The third postal directive was passed by the European parliament in July 2007 and January 2008. The description accompanying the legislation states its aims as being:

i) to achieve an internal market for postal services through the removal of exclusive and special rights in the postal sector (the abolition of the reserved area), [ie for mail weighing less than 50 grams – HC] and the setting of the full market opening timetable;

ii) to safeguard a common level of universal services for users in all EU countries, and to offer a list of measures Member States may take to safeguard and finance, if necessary, the universal service;

iii) to set harmonised principles for the regulation of postal services in an open market environment, with the aim of reducing other obstacles to internal market functioning.

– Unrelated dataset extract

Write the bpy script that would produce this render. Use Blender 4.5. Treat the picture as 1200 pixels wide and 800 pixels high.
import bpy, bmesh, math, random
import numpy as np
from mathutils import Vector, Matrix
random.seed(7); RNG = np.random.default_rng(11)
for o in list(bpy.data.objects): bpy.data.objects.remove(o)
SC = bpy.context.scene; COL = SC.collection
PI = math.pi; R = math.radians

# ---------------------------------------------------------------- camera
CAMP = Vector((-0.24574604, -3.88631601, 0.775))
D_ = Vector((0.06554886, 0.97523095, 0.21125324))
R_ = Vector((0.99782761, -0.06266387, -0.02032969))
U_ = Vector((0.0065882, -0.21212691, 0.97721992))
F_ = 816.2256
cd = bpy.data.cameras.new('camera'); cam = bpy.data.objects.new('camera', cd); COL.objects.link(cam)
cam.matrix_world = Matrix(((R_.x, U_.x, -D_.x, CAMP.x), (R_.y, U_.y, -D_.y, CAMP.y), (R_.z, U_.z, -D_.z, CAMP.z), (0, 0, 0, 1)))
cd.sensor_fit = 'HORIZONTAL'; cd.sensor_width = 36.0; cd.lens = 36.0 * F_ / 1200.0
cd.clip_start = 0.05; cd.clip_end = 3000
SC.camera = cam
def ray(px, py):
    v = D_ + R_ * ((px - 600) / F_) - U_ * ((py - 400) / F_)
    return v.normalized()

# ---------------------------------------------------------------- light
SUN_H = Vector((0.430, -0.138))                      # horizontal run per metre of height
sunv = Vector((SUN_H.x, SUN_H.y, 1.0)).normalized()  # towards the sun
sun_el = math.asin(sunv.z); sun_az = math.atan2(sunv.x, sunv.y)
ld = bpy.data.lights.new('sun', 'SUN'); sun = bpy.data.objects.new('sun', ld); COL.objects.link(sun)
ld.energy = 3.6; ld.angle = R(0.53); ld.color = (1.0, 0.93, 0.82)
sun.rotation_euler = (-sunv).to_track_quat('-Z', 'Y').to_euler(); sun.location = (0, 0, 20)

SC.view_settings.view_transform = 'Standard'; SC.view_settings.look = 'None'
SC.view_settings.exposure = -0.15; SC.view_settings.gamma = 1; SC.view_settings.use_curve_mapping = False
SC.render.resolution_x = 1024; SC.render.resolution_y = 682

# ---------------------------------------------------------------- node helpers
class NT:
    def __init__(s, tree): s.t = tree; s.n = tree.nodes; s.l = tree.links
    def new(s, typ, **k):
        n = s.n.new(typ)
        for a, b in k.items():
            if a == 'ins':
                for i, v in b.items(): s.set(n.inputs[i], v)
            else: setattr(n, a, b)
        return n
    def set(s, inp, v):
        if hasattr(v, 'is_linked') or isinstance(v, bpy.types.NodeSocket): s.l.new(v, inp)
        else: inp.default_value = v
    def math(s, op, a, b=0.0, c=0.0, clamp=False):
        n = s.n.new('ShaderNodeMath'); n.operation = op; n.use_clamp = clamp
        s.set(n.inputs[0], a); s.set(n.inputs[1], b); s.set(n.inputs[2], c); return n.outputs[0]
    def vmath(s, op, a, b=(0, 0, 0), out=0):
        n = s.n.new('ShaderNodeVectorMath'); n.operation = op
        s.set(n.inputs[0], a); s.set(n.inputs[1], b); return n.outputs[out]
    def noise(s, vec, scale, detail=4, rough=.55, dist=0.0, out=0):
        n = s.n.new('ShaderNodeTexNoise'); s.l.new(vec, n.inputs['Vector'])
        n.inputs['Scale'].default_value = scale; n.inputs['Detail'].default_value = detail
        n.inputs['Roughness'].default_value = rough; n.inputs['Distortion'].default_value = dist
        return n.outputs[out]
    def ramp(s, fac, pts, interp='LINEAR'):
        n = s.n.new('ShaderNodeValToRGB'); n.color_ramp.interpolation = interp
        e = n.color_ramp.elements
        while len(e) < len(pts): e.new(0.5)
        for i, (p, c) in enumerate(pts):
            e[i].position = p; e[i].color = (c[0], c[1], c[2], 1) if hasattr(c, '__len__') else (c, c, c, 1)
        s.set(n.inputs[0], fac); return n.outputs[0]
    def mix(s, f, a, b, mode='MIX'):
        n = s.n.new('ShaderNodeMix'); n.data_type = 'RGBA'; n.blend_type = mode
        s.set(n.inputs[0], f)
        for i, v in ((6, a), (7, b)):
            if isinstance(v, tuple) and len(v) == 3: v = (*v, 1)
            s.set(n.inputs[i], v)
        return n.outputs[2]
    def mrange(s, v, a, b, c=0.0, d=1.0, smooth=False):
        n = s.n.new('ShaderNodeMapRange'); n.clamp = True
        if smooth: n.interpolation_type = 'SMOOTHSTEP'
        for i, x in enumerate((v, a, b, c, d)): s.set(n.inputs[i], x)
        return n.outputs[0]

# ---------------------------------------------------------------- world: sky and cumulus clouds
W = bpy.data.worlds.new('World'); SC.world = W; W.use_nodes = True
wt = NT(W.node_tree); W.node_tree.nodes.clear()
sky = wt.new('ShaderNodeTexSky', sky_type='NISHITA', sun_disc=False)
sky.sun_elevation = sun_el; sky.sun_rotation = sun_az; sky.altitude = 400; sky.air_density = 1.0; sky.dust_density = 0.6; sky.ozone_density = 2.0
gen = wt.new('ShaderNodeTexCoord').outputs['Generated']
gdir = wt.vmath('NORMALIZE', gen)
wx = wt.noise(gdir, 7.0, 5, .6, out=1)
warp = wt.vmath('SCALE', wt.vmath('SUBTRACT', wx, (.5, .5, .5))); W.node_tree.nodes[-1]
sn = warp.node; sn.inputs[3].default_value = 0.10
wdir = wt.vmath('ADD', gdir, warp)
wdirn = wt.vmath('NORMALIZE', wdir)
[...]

Originally the internal market in postal services was intended to be fully achieved this year. Following national ‘derogations’ from the timetable for liberalisation, however, in July 2007 the European Commission modified the proposal and proposed putting back the deadline to December 2010.

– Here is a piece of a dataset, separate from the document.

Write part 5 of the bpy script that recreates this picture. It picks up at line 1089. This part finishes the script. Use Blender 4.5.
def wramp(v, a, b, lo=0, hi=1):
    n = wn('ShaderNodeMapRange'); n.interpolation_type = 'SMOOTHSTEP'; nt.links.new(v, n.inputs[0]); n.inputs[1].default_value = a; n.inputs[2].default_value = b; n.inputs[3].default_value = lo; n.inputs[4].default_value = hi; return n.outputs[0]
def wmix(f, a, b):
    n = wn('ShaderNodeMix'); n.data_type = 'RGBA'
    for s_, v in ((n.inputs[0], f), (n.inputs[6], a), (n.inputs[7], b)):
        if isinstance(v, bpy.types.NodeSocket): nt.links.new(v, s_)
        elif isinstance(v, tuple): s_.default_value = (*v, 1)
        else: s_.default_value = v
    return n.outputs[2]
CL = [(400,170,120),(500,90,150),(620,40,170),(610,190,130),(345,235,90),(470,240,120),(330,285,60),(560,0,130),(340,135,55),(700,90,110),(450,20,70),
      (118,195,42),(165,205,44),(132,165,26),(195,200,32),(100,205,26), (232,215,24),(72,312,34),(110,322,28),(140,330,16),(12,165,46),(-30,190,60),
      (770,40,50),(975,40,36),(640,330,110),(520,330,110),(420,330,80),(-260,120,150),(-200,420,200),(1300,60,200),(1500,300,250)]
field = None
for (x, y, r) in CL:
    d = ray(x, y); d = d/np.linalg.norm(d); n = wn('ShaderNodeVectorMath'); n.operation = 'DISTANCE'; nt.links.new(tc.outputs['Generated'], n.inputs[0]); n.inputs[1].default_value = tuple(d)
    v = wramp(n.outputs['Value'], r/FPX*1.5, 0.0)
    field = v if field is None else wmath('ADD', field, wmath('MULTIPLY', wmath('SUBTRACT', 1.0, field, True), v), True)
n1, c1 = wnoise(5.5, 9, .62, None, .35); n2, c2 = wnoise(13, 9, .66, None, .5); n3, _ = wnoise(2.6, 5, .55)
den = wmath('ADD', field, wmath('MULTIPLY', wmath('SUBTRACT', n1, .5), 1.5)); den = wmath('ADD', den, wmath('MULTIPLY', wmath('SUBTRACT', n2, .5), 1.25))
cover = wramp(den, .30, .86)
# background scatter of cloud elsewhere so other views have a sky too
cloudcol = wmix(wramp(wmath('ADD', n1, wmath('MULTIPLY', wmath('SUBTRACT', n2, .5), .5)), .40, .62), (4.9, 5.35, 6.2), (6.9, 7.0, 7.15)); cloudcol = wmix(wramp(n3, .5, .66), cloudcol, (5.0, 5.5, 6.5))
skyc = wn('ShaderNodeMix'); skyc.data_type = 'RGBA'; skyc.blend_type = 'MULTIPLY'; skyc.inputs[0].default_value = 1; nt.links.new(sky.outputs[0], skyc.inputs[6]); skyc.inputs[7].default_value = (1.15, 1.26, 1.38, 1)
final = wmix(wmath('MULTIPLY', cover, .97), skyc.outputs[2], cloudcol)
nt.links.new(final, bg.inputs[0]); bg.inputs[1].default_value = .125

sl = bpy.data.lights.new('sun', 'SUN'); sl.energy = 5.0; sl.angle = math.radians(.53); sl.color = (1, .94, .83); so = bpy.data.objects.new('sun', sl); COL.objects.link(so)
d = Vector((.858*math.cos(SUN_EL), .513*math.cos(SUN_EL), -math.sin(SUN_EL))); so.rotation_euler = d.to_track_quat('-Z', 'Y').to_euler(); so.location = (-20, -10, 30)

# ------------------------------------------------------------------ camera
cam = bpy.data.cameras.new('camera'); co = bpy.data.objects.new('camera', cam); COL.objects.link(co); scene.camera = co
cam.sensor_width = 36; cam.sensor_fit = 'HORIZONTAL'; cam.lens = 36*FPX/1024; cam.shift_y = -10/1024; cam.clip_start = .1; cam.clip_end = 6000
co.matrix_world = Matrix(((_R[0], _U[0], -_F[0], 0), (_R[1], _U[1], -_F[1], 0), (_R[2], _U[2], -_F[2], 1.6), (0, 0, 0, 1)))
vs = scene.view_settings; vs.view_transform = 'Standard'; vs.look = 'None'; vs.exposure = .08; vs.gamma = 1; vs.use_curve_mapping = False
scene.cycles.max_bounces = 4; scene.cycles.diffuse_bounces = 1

In the parliamentary debate as the directive received its first reading on 10 July 2007, four Green MEPs spoke. Eva Lichtenberger, an Austrian MEP and Vice-President of the Green MEPs’ group, said: "Competition has always delivered positive results when it has operated within a good framework. The same applies to postal services – wherever feasible. For the sake of fairness, however, it must be said that in the latest phase of liberalisation, consumers, particularly in rural areas, have noted a decline in service quality. Private does not automatically mean good, just as state-owned is not automatically good. What we need is good, positive and fair conditions". On behalf of the Greens she opposed putting back the deadline to 2010: "I appeal to you: do not postpone your decision! Problems cannot be solved by shelving them…"

In the vote on 11 July many amendments were moved, including by the European United Left group (GUE/NGL) in the European parliament, which opposed the directive on principle and called for it to be rejected. A GUE/NGL amendment, amendment 67, was tabled first (in accordance with the parliamentary procedure that it is the "amendment that departs furthest from the original text" that is debated first). The GUE/NGL group all voted for it while the Greens split, with two for, 30 against, and six abstaining. The Greens later voted against the report on liberalisation and against the Commission’s modified proposal. What do these votes show?

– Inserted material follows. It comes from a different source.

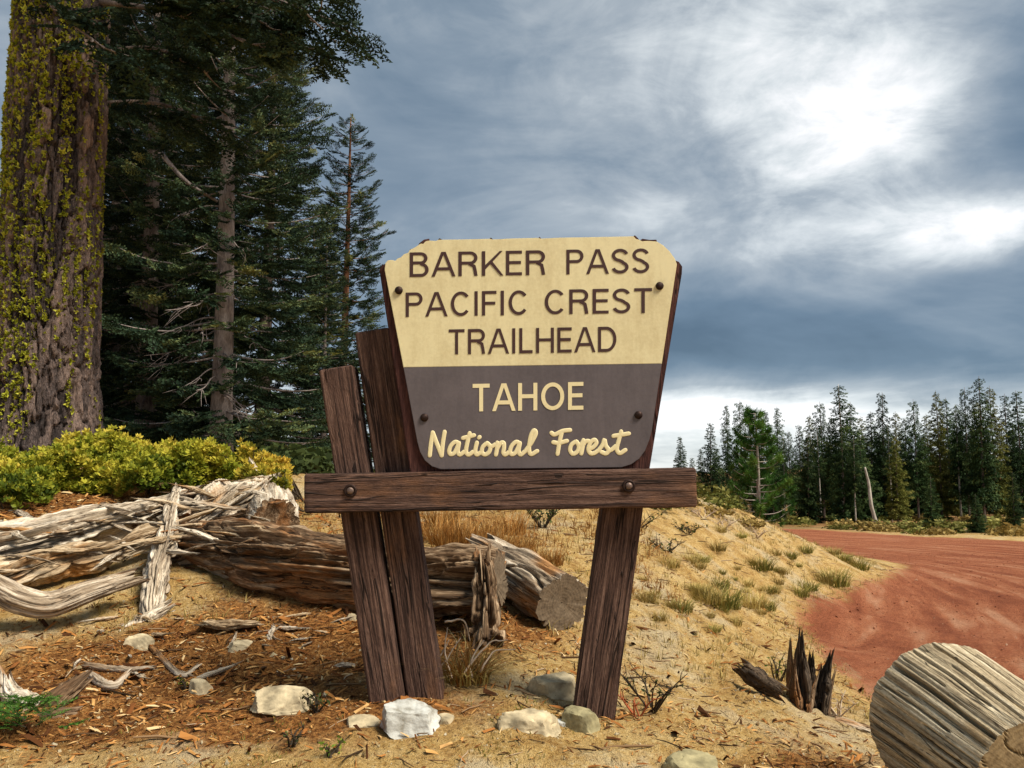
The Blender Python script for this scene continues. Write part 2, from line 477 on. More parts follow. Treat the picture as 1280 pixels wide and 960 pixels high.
# ------------------------------------------------------------------ terrain
def base_height(x, y):
    """road level: flat by the turnout, falling gently away beyond it, rising again far off"""
    d = np.maximum(y - 11, 0)
    z = -0.036 * np.minimum(d, 34) - 0.036 * 6 * (1 - np.exp(-np.maximum(d - 34, 0) / 6))
    far = np.maximum(np.hypot(x, y) - 62, 0)
    z = z + 0.075 * np.minimum(far, 60) * np.clip((x - 22) / 30, 0, 1) - 0.021 * far
    return z

CTRL = []
for px, py, d in ((482, 865, 3.68), (745, 900, 3.66), (640, 958, 3.12), (250, 958, 3.12), (20, 955, 3.1), (100, 832, 4.3), (330, 880, 3.7), (400, 780, 4.7),
                  (250, 748, 5.05), (90, 780, 4.75), (-60, 770, 4.7), (100, 640, 6.3), (-80, 640, 6.3), (60, 548, 8.8), (-150, 548, 8.8), (330, 632, 6.8), (230, 640, 6.4),
                  (600, 806, 4.35), (520, 806, 4.45), (680, 775, 5.0), (660, 690, 5.9), (480, 660, 6.4), (560, 645, 7.6), (700, 643, 7.6), (400, 612, 8.0), (800, 640, 8.4),
                  (870, 622, 9.6), (925, 636, 10.6), (980, 660, 11.6), (1040, 688, 12.1), (870, 700, 7.0), (940, 700, 8.6), (1000, 705, 10.2), (820, 760, 5.6), (900, 760, 6.6),
                  (850, 850, 4.6), (900, 925, 3.75), (820, 955, 3.2), (980, 870, 4.8)):
    p = at(px, py, d); CTRL.append(tuple(p))
CTRL += [(0, 0, 0.02), (-2, 0, .06), (2.5, 0, -.02), (0, 1.6, .16), (-2, 1.6, .24), (-4.5, 1.6, .4), (1.1, 2.0, .14), (-4, 3.2, .6), (1.58, 2.6, .26), (1.55, 3.2, .285), (1.2, 3.3, .34),
         (2.2, 2.6, .12), (2.3, 3.6, .10), (1.95, 4.6, .10), (2.3, 5.7, 0.0), (2.45, 7.8, 0.0), (3.4, 9.3, 0.0), (4.6, 11.0, 0.0), (5.5, 12.6, 0.0), (4, 5, 0), (4, 7.5, 0), (6, 10, 0), (4, 2, -.02), (7, 5, 0), (9, 12, 0), (7.2, 15.5, 0.0), (6, 16, .0),
         (3.2, 15.5, .45), (1, 14, .85), (-2, 12, 1.2), (-4, 15, 1.5), (-8, 15, 2.0), (-8, 9, 2.0), (-9, 4, 1.3), (-3, 22, 1.3), (0, 20, .5), (4, 20, .0), (2.5, 25, .0), (-9, 25, 2.0), (-1, 32, .2), (10, 20, 0), (9, 28, 0), (14, 14, 0), (14, 4, 0), (-12, 0, 1.0), (-16, 14, 2.4), (-14, 34, 1.6), (5, 38, 0), (20, 25, 0), (20, 45, 0), (0, 48, 0), (-20, 48, .8), (10, -6, 0), (0, -8, 0), (-12, -8, .5)]
CTRL = np.array(CTRL)
CB = CTRL[:, 2] - np.where(np.arange(len(CTRL)) < 0, 0, 0)
# heights above the base plane; points given as absolute near the camera (base is ~0 there), as offsets where y > 13
off = np.where((CTRL[:, 1] > 13), CTRL[:, 2], CTRL[:, 2] - base_height(CTRL[:, 0], CTRL[:, 1]))

def _phi(r):
    return r * r * np.log(r + 1e-9)
_W = np.log1p  # radial kernel works in warped space so that near detail stays local
_n = len(CTRL)
_A = np.zeros((_n + 3, _n + 3)); _d = np.hypot(CTRL[:, None, 0] - CTRL[None, :, 0], CTRL[:, None, 1] - CTRL[None, :, 1])
_A[:_n, :_n] = _d + 0.02 * np.eye(_n)
_A[:_n, _n] = 1; _A[:_n, _n + 1:] = CTRL[:, :2]; _A[_n, :_n] = 1; _A[_n + 1:, :_n] = CTRL[:, :2].T
_c = np.linalg.solve(_A, np.concatenate([off, np.zeros(3)]))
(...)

In a press statement, Lichtenberger criticised the "postponement of the problems until 2012", and summarised the Green position on state involvement in the provision of postal services:

"With our amendments we intended to keep the so-called reserved area as an option for Member States. This would have maintained the possibility for Member States to choose a system whereby private service providers – mainly interested in commercial profitable mass mail – would have to cross-finance private mail operators in unprofitable rural areas. This would have been a much better solution than a return to the old system of state subsidies".

Clearly, this does not oppose the directive because of its neo-liberal content. It is in favour of market-based postal services but with private capital ‘cross-funding’ unprofitable services. But why would private capital be invested unless profit rates were assured? How would such a scheme differ in practise, for example, from New Labour’s private finance initiatives, with private companies sucking out profits from the provision of public services?

In the second reading parliamentary debate on 31 January 2008, the Greens took the same approach. The GUE/NGL group again moved amendments for a rejection of the directive and against its effects. The Greens again split over amendment ten (again the first tabled amendment), unanimously supported by the GUE/NGL group. Nine Greens voted in favour and 22 against. Three abstained including the British Green MEP, Caroline Lucas.

In quoting the position paper the Greens produced in April 2007, my article sought to show how, by their characterisation of the directive supporting liberalisation as a means to an end, then no matter how many amendments or criticisms were made, they end up saying that whether a service is publicly or privately owned is not important. Is this not what Lichtenberger clearly meant on 10 July 2007 when she said: "Private does not automatically mean good, just as state-owned is not automatically good. What we need is good, positive and fair conditions"?

Liberalisation means the private sector will eventually eliminate in practice the various qualifications which the Greens wished to attach to the postal directive. The ‘modified market’ which their amendments would create would merely re-order the existing situation in which capitalism continues to undermine a public service. The legislation itself talks of maintaining a universal service obligation, which some of the Green amendments were based around strengthening. But as the Communications Workers Union postal union has pointed out, the part-privatisation of Royal Mail (under the postal directive) will put this under direct threat.

The great majority of MEPs are staunchly pro-privatisation and therefore this legislation was going to be passed regardless of the Green group’s position. From a tactical point of view, to mobilise workers to combat a piece of legislation it is necessary to take a clear stand of principle. Parliamentary manoeuvring around ‘modifying amendments’ may be necessary, but not if they mean opposing rejection of the legislation. ‘Re-interpreting’ the postal directive to assist its amendment, but not taking the opportunity to vote for the most comprehensive rejection of the directive, is not a means to oppose privatisation or defend services, but a compromise too far.

In summary, the Greens sought to amend aspects of the directive, while praising ‘competition’ and advocating a ‘fairer’ form of it. By opposing the extension of the deadline, it would merely have meant that liberalisation, amended or otherwise, would have been enforced earlier. The GUE/NGL group opposed the directive because it means privatisation, and when that vote was lost then moved a series of amendments. The Greens did not oppose the legislation as a whole; they only wished to amend it. On the amendments most opposed to the directive, they were split but by a large majority voted against both times.

When the article summarised the Greens’ position as supporting the directive, this was too concise. Their position was to oppose the deadline being postponed, emphasise they are in favour of competition if only it was ‘fairer’, and move some amendments that would not stop the privatisation and ‘race to the bottom’ in postal services for which the directive is designed. At best this is ineffective and inconsistent, at worst it amounts to accepting it.

The entire logic of the directive and of ‘liberalisation’ is to let the market rip. The task now is one of struggle across the EU member states to decisively defeat national governments’ attempts to translate the postal directive into further assaults on our public services.